Class of output. Either matrix, data.frame, or data.table.

data_format

Either wide (default) or long.

read_metadata

Logical. Whether to attach metadata.

metadata_format

Format to output metadata. Either chromconverter or raw.

Value

A 2D chromatogram from the chromatogram stream in matrix or data.frame format, according to the value of format_out. The chromatograms will be returned in wide or long format according to the value of data_format.

Details

A parser to read chromatogram data streams from 'Shimadzu' .gcd files. GCD files are encoded as 'Microsoft' OLE documents. The parser relies on the olefile package in Python to unpack the files. The PDA data is encoded in a stream called PDA 3D Raw Data:3D Raw Data.
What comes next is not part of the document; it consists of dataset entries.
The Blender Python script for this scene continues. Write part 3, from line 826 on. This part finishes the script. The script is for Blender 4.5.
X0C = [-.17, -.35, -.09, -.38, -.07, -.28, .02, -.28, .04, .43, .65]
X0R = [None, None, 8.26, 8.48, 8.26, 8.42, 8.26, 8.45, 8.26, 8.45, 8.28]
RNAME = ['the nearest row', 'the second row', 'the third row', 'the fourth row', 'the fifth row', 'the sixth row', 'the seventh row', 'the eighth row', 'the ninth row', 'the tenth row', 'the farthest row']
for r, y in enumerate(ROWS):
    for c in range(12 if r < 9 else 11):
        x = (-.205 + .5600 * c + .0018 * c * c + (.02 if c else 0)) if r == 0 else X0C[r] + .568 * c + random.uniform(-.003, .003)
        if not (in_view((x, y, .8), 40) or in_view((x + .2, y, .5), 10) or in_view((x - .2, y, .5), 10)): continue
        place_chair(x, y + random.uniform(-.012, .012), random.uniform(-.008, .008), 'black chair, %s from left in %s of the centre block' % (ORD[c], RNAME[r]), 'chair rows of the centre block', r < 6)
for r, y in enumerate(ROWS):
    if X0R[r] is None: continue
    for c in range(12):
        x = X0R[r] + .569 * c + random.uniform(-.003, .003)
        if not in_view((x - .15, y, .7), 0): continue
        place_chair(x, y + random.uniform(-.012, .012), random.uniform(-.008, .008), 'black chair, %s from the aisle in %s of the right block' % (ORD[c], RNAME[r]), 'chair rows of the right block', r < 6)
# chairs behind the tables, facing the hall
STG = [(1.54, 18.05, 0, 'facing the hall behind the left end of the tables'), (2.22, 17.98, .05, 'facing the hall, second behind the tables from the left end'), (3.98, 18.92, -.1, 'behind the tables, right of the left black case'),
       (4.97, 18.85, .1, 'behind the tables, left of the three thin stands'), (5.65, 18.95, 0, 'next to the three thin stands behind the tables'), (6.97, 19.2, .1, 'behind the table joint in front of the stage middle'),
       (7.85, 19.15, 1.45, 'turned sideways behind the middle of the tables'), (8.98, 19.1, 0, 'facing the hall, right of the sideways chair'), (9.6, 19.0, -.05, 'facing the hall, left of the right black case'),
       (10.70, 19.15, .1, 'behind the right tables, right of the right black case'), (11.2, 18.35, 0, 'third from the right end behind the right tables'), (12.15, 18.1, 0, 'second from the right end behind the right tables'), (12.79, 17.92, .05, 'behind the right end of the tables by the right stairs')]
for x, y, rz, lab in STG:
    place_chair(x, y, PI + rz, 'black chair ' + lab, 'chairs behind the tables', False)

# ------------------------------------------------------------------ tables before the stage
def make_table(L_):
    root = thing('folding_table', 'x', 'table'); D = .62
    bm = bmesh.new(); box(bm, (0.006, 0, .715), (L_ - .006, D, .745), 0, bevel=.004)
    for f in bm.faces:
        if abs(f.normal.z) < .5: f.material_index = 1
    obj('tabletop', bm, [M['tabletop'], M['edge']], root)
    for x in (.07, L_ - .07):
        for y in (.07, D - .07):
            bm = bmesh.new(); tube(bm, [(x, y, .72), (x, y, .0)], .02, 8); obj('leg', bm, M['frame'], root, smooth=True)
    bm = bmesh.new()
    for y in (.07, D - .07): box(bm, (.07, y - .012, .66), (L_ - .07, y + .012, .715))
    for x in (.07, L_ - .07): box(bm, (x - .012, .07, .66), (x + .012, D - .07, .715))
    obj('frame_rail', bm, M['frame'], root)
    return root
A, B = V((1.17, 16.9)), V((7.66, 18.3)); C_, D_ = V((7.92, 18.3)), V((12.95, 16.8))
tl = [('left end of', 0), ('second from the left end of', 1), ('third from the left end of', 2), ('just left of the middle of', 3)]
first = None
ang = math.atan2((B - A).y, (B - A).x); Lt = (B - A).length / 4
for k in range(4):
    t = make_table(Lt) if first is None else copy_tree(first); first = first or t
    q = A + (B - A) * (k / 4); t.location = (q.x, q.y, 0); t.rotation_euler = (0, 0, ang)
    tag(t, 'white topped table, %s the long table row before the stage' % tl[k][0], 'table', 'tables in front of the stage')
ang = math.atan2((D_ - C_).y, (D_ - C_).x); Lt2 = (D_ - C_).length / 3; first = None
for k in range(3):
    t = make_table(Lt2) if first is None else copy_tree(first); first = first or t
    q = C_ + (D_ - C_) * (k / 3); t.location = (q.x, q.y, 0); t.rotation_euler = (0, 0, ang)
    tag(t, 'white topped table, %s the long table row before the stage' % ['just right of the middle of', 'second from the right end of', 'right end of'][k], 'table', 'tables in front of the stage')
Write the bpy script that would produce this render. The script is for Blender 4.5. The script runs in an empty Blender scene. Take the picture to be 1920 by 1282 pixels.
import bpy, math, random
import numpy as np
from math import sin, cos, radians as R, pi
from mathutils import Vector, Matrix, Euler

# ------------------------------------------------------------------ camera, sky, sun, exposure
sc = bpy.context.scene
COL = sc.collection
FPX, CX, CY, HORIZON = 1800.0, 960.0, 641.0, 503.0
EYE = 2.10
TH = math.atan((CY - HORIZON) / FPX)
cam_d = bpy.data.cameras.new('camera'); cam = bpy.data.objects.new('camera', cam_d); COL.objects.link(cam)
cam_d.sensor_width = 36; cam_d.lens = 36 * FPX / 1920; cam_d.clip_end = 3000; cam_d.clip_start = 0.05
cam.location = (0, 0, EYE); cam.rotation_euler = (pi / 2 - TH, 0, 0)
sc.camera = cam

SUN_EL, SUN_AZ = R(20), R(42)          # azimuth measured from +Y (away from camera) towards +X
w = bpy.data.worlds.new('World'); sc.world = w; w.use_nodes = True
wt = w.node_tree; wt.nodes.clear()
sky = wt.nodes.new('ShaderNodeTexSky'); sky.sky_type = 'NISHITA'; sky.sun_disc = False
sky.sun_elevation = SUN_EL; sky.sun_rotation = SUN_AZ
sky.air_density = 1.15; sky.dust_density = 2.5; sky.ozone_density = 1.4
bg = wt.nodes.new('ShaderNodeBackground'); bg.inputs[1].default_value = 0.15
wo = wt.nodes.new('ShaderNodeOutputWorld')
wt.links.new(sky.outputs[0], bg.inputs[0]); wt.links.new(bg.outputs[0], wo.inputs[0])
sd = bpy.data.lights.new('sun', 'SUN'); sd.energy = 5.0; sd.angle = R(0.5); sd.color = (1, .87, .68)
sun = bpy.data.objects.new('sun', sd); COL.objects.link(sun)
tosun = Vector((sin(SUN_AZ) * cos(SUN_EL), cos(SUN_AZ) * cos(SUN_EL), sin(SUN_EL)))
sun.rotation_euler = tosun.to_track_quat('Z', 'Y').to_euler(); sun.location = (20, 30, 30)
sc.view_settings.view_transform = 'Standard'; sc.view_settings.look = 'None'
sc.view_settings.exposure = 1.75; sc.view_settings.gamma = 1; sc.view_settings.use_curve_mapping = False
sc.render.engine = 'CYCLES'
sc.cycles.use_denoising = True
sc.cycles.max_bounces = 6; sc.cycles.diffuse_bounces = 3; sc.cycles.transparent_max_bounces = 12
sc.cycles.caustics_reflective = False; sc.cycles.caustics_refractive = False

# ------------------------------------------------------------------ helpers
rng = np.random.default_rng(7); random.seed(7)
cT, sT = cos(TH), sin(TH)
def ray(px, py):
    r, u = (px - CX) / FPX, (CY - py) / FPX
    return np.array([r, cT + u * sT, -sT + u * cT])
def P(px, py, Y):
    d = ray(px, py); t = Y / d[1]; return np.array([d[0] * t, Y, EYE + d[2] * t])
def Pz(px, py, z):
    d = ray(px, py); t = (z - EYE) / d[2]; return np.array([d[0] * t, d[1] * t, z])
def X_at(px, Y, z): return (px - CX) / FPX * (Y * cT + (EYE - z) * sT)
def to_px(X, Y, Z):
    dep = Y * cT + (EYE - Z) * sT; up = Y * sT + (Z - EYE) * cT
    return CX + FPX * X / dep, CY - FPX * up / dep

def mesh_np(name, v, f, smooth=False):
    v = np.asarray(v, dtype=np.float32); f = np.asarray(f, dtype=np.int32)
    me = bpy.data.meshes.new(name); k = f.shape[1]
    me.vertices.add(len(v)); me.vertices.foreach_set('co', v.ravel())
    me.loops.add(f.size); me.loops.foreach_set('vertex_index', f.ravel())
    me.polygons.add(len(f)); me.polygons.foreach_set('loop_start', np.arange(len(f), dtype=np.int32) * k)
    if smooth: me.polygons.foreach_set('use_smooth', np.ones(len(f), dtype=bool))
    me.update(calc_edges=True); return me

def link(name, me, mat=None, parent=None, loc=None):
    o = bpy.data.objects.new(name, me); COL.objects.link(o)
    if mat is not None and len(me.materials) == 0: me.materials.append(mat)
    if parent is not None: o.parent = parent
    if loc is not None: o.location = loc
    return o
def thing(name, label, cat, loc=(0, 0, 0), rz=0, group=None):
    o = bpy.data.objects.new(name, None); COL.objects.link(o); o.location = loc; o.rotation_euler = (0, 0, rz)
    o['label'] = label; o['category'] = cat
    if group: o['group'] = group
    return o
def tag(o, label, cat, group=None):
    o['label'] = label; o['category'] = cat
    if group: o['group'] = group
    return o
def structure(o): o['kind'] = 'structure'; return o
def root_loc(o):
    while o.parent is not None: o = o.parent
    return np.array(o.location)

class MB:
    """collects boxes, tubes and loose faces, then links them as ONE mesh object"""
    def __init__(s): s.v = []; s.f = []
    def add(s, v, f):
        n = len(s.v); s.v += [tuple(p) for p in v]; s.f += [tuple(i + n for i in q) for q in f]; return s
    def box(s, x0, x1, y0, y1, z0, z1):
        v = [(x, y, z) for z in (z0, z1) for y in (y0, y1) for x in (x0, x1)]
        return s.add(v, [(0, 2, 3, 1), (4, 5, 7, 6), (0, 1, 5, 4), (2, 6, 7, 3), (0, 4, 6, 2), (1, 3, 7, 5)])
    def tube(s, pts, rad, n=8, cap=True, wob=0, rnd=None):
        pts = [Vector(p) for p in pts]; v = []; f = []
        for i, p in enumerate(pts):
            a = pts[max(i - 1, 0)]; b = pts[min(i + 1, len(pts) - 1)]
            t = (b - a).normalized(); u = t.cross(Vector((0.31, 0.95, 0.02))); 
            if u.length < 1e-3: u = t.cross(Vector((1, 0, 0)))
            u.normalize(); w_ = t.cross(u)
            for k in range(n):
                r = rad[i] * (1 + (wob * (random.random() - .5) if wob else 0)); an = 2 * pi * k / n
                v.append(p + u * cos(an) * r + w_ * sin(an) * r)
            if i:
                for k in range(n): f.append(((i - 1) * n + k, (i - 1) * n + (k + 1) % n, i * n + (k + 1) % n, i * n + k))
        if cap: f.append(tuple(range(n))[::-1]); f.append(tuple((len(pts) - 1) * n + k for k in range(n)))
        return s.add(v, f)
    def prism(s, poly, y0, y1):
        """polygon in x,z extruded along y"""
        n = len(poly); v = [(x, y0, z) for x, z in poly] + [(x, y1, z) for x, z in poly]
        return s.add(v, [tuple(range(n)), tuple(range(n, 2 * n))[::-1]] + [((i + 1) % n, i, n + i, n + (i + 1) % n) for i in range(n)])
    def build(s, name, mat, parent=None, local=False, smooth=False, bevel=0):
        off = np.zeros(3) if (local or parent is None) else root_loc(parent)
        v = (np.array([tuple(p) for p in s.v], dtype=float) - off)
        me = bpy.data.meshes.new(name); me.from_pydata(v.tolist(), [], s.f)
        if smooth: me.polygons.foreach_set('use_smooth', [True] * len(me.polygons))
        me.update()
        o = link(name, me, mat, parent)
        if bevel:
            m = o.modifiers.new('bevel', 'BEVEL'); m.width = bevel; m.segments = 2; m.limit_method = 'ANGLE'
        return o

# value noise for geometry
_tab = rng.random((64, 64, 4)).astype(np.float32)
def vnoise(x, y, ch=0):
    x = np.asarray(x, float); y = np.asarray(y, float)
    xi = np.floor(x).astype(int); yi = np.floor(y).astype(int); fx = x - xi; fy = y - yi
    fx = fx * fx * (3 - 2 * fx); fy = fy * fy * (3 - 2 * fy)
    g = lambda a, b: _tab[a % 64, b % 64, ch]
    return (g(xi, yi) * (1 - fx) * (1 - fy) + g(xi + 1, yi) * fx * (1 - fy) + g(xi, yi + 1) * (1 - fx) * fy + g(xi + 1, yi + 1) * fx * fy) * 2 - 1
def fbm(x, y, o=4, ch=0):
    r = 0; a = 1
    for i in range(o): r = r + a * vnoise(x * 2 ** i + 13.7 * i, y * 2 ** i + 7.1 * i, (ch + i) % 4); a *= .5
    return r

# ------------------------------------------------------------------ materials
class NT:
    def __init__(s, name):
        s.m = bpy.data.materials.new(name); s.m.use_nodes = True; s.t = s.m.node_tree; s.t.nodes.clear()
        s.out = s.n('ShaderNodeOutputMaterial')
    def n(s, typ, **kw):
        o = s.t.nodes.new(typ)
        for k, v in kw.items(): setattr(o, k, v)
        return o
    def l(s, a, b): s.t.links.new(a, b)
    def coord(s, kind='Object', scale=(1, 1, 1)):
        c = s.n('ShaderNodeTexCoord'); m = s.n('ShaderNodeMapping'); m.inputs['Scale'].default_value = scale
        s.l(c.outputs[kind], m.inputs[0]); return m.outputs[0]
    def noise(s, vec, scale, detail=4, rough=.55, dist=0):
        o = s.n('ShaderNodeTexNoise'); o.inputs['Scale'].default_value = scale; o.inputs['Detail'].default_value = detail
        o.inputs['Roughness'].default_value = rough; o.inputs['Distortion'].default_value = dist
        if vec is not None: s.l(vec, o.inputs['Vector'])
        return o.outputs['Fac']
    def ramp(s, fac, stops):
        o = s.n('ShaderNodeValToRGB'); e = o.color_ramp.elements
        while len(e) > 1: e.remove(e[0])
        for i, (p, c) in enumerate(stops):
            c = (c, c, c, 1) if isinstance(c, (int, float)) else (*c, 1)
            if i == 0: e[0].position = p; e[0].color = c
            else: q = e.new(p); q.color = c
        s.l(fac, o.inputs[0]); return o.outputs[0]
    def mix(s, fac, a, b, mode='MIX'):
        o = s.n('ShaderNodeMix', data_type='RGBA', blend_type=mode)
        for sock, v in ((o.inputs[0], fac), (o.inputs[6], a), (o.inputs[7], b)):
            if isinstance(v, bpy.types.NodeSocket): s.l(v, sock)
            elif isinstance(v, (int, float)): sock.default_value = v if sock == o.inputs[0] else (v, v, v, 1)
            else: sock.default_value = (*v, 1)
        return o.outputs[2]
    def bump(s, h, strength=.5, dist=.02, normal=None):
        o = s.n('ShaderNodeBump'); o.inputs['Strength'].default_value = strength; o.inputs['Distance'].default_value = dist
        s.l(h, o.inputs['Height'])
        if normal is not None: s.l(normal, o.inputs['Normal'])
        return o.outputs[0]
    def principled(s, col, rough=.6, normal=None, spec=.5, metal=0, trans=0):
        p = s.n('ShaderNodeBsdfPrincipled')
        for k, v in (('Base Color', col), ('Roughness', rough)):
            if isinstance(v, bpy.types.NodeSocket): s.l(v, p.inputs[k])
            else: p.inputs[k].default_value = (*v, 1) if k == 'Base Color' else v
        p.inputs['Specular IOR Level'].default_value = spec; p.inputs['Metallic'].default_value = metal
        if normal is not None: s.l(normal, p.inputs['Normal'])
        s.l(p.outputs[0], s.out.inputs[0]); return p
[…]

The GCD data stream contains a segment for each retention time, beginning with a 24-byte header.

The 24 byte header consists of the following fields:

  • 4 bytes: segment label (17234).

  • 4 bytes: Little-endian integer specifying the sampling interval in milliseconds.

  • 4 bytes: Little-endian integer specifying the number of values in the file.

  • 4 bytes: Little-endian integer specifying the total number of bytes in the file (However, this seems to be off by a few bytes?).

  • 8 bytes of 00s

After the header, the data are simply encoded as 64-bit (little-endian) floating-point numbers. The retention times can be (approximately?) derived from the number of values and the sampling interval encoded in the header.

Note

This parser is experimental and may still need some work. It is not yet able to interpret much metadata from the files.